The Clarksburg School teaches students from kindergarten through eighth grade from Florida, Clarksburg, Monroe, Rowe and Savoy. As usual, eighth graders were in attendance and a stacked concession stand from a variety of donors stood at the entrance.

Those who came to the now-spooky state park on Saturday rode three hay-covered trailers through the newly terrifying camping area past a street lined with jack-o'-lanterns and tiki torches, all the while the dark, wild environs of the forest add to the effect, making for an almost unbearably frightening experience.

A group of volunteers from the Clarksburg School and the community as well as local businesses organized and staffed the event, which was more a labor of fear than love.

But how exactly are the scare sites designed?

“The only thing that’s off-limits is anything to do with guns.
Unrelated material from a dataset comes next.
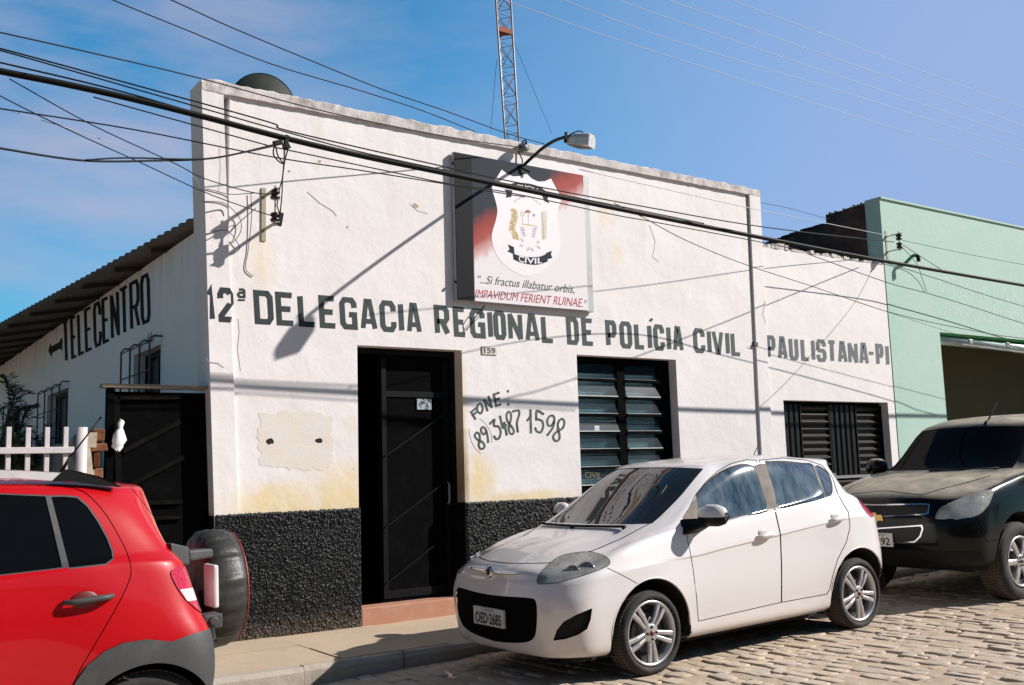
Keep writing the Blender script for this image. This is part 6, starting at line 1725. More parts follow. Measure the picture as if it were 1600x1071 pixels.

Up to a limit, you can do whatever you want,” Karhan said. “Last year one of the parents, it was after bow season, and he had a real deer heart. That’s a good prop.”

“It gets to a point where for some of these parents, it’s a pride thing,” Karhan added. “You don’t want to be outdone by everybody else. And you want to have a scary site.”

Students and other volunteers showed up as early as 8 a.m. Saturday to begin setting up their sites. The planning for the hayride begins right as the school year does, with the junior high teachers holding a meeting and reaching out to parents and other potential partners. The electrician dads helped set up electricity in the middle of the forest to support the sites.

Even two hours before showtime at 6:30 p.m., large groups of students and their parents hung out at their camp/scare sites in anticipation. Karhan said that’s what makes the terror worth it.

“It’s the essence of what makes Clarksburg,” Karhan said. “The multigenerational aspect of it, how Clarksburg, North Adams and Adams parents have done this before with their younger kids. Then these kids putting up the scare sites, they were on the hayride when they were little.”